Saturday, August 26, 2006

88

JH: I agree that all writers should write reviews, whether publicly or privately. I don't write reviews, publicly or privately. My public writings are poems and Antic View entries. My private writings are poems (which are eventually public), emails, and titles of books that I mean to hunt for at libraries or bookstores. If I see a passage I want to revisit in a book I own, I write a page number, and sometimes a keyword, in the inside of the cover. If I see a passage I want to revisit in a book I don't own, I copy the passage in a notebook I use exclusively for copied passages. I often look through this notebook, which is comprised almost entirely of passages on poetry. I particularly enjoy remarks on poetry by people who aren't poets, as I find them largely indistinguishable from remarks on poetry by poets. Perhaps I don't write reviews because I fear this blurring of identities. Does one cease to be a poet when writing of poetry? Writing prose is where poet and non-poet meet, as is reading prose. Poetry is where the non-poet cannot go except as a reader. Does one cease to be a poet when reading poetry? The only two states of a poet being writing poetry and thought unguided by an outside poem (a poem written by someone else) (does reading a poem you've written count as a poem written by someone else?)? Every poet is a compromise with the poet's weaker elements.

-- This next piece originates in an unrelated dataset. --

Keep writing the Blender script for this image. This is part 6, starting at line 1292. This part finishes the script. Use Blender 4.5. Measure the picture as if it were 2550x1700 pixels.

AHB: I think I've harped on the writers write reviews bit before, and what I really mean is that conscious evaluation is needed for the writer. this is a constant. which I'm sure you do, whether you write it down or not. I need to write it, otherwise I remain in a sort of inchoate non-verbal glow. poetry absolutely astonishes me, in a baffling way. I cannot write 'privately', not in the sense that I think you mean. always, I'm aware of the Reader, that potential. if not the id then an id. I admire your method of gleaning. I used to do similar, even putting the interesting quotes and phrases that I found into categories. Auden published a nifty commonplace book. I should go back to doing that, as I am a collector of notebooks, always ready for a reason to fill another. you are kinder, by the bye, to your books than I am. I like to annotate, underline and write poems in books (mine only, not library ones). I even kinda appreciate the underlinings in used books that I buy, tho often these are insipid indoctrinations by the teachers. your stance towards poetry is my stance towards writing. well, there is a class of writing that lacks intensity, or crystalline essence: that's prosaic. which is the prose that doesn't exult, I guess. when I write of poetry, it's like looking at a faraway star. it necessitates description, but also this ethereal wonder. poetry, in this simile, is like a closer star, an abstraction of light. so I feel that, yes, the poet still exists when writing of poetry, but it's a cooler activity. I think all I'm writing here confirms your statement that every poet is a compromise with the poet's weaker elements. reading a poem that I've written is indeed a poem written by someone else. anyhoo, a recent poem of yours posted to Wryting-L:

Thus, We Speak of the Language of Hopeful No Return


less placid even is
the face of the ox who drags up the morn,
and more terrible is her placidity:

such peacefulness is remorseless for eternal

with the poem you include this picture. first I'm curious about the picture. it looks like a death mask, perhaps someone I should know (I want to say Goethe), but I don't know. you occasionally include pictures with your work. are the pictures part of the poem or um illustrative?